▸ **SOURCE EXCERPT**:
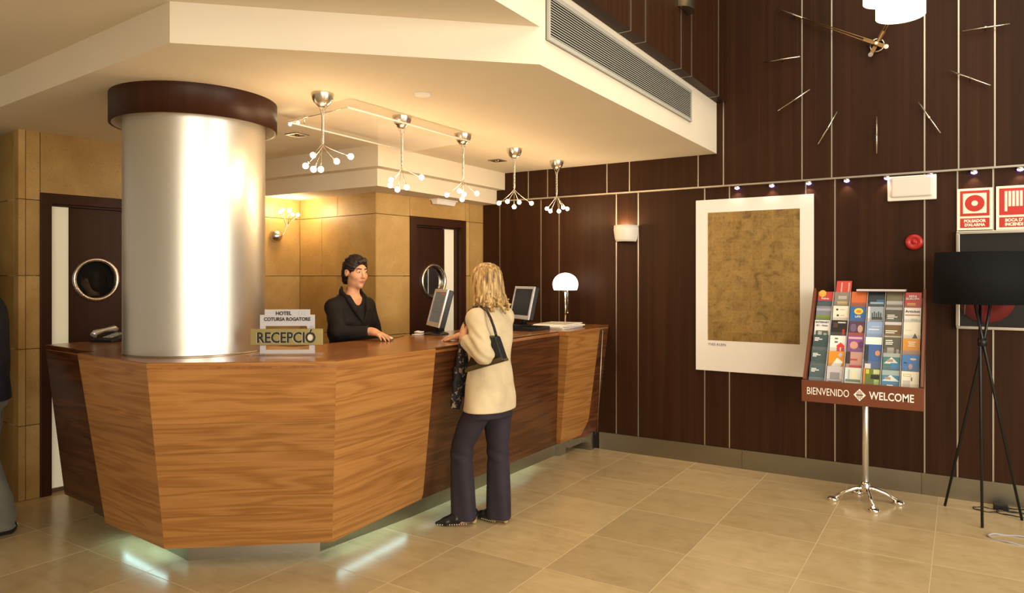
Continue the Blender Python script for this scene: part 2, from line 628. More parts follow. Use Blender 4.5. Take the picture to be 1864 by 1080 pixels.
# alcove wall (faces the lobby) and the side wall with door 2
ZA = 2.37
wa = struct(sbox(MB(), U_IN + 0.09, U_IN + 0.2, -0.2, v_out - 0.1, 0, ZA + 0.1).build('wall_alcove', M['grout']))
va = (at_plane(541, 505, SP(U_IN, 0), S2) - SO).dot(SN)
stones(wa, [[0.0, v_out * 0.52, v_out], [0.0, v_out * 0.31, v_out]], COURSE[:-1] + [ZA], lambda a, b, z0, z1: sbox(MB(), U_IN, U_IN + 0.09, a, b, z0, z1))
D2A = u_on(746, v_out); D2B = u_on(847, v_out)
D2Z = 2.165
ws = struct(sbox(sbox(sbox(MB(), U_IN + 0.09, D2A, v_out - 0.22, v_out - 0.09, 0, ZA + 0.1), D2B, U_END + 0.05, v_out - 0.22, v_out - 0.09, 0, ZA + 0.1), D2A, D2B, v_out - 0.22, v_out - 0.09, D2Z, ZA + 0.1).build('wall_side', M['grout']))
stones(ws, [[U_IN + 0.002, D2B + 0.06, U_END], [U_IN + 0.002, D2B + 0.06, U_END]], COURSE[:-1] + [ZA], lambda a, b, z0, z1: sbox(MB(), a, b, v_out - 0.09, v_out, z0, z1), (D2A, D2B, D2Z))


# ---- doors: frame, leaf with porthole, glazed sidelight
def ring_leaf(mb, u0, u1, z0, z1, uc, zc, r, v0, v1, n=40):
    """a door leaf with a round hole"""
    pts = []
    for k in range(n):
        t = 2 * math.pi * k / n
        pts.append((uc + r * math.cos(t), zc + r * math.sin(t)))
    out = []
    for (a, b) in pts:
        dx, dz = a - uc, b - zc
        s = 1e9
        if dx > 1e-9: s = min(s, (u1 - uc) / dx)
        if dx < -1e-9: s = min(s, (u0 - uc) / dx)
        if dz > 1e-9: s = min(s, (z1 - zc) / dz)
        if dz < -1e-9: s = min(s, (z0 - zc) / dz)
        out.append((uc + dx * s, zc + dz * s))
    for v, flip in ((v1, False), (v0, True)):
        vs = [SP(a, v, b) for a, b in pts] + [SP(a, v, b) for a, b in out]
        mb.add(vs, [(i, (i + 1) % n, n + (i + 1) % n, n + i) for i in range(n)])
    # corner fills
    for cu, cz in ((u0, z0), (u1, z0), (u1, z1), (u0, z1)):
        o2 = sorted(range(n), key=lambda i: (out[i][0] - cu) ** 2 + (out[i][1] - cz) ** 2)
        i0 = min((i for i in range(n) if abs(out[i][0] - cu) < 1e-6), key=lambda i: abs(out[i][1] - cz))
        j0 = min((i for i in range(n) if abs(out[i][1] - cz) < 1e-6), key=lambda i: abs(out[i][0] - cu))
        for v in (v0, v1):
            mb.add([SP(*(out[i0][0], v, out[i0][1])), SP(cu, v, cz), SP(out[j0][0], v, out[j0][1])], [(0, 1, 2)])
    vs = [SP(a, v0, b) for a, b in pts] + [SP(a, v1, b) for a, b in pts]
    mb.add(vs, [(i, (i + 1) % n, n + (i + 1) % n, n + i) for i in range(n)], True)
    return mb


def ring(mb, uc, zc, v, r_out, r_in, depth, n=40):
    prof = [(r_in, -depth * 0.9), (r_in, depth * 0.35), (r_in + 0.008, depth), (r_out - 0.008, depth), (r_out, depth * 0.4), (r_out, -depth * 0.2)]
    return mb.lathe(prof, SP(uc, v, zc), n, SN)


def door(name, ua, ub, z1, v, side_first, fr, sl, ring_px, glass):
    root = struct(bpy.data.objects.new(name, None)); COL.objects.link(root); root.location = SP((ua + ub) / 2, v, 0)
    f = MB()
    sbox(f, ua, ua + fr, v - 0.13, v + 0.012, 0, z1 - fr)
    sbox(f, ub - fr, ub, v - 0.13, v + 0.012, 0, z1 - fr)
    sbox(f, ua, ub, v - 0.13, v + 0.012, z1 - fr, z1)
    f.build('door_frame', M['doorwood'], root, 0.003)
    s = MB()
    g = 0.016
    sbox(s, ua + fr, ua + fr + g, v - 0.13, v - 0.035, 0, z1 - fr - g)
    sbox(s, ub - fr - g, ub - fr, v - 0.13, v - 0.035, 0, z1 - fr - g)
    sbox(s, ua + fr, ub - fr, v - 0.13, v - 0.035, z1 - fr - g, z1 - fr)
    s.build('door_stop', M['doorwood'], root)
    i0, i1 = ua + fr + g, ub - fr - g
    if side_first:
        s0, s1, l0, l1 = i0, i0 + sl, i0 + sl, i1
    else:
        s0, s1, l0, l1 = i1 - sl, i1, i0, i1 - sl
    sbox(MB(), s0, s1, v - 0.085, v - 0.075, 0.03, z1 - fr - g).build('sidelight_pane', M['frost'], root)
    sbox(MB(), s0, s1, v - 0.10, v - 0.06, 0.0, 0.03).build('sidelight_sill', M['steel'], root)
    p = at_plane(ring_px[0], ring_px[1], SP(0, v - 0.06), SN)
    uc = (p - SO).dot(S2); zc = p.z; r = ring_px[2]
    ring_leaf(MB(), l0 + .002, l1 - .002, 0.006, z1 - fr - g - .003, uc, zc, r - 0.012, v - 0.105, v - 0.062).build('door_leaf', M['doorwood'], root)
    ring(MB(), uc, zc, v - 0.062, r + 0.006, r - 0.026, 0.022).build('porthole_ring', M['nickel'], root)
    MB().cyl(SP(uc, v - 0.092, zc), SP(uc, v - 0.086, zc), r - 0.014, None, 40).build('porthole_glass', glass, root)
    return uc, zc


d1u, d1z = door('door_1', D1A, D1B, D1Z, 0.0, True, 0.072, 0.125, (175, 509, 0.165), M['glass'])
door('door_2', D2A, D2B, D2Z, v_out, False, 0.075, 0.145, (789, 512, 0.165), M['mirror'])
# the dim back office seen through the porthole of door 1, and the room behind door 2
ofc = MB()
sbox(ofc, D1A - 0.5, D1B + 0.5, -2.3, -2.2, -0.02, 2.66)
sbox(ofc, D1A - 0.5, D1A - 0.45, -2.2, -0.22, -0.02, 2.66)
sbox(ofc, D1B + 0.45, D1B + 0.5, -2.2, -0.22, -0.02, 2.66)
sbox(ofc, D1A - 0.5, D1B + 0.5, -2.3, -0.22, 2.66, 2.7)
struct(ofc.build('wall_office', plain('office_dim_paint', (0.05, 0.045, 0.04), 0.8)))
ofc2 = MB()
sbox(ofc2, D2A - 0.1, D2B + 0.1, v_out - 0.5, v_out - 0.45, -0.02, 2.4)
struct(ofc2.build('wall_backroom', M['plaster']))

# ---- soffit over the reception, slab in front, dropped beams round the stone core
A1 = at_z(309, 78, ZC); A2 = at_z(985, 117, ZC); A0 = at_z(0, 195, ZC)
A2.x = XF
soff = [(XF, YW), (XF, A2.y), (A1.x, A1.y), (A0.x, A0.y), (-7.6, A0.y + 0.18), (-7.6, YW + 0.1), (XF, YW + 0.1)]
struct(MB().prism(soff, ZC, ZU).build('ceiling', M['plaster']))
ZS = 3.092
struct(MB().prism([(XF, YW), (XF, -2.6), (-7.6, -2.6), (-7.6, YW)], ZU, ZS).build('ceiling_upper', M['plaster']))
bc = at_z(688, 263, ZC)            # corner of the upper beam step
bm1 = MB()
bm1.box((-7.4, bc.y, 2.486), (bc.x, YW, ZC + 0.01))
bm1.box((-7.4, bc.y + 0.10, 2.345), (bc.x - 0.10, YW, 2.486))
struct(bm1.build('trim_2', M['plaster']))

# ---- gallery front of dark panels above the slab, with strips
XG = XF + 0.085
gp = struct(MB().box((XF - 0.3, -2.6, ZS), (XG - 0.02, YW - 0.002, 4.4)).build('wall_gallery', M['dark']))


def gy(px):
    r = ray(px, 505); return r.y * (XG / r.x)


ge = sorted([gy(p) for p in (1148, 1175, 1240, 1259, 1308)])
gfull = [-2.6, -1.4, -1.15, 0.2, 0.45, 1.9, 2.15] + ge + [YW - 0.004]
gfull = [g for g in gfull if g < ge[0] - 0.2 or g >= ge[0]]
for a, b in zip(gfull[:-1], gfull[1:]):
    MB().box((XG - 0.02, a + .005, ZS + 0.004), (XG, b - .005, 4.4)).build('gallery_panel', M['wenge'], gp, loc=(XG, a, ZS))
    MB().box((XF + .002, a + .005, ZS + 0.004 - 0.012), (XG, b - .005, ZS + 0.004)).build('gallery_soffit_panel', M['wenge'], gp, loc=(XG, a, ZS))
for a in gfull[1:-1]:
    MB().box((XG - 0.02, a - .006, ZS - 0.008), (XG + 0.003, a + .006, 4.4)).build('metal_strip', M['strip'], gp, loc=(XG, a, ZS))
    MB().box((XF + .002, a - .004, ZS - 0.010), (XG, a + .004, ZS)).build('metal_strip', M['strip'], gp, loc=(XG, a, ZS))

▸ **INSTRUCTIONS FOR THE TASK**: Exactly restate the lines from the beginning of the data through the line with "stones(ws, [[U_IN +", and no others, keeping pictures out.

▸ **EXPECTED OUTPUT**:
Continue the Blender Python script for this scene: part 2, from line 628. More parts follow. Use Blender 4.5. Take the picture to be 1864 by 1080 pixels.
# alcove wall (faces the lobby) and the side wall with door 2
ZA = 2.37
wa = struct(sbox(MB(), U_IN + 0.09, U_IN + 0.2, -0.2, v_out - 0.1, 0, ZA + 0.1).build('wall_alcove', M['grout']))
va = (at_plane(541, 505, SP(U_IN, 0), S2) - SO).dot(SN)
stones(wa, [[0.0, v_out * 0.52, v_out], [0.0, v_out * 0.31, v_out]], COURSE[:-1] + [ZA], lambda a, b, z0, z1: sbox(MB(), U_IN, U_IN + 0.09, a, b, z0, z1))
D2A = u_on(746, v_out); D2B = u_on(847, v_out)
D2Z = 2.165
ws = struct(sbox(sbox(sbox(MB(), U_IN + 0.09, D2A, v_out - 0.22, v_out - 0.09, 0, ZA + 0.1), D2B, U_END + 0.05, v_out - 0.22, v_out - 0.09, 0, ZA + 0.1), D2A, D2B, v_out - 0.22, v_out - 0.09, D2Z, ZA + 0.1).build('wall_side', M['grout']))
stones(ws, [[U_IN + 0.002, D2B + 0.06, U_END], [U_IN + 0.002, D2B + 0.06, U_END]], COURSE[:-1] + [ZA], lambda a, b, z0, z1: sbox(MB(), a, b, v_out - 0.09, v_out, z0, z1), (D2A, D2B, D2Z))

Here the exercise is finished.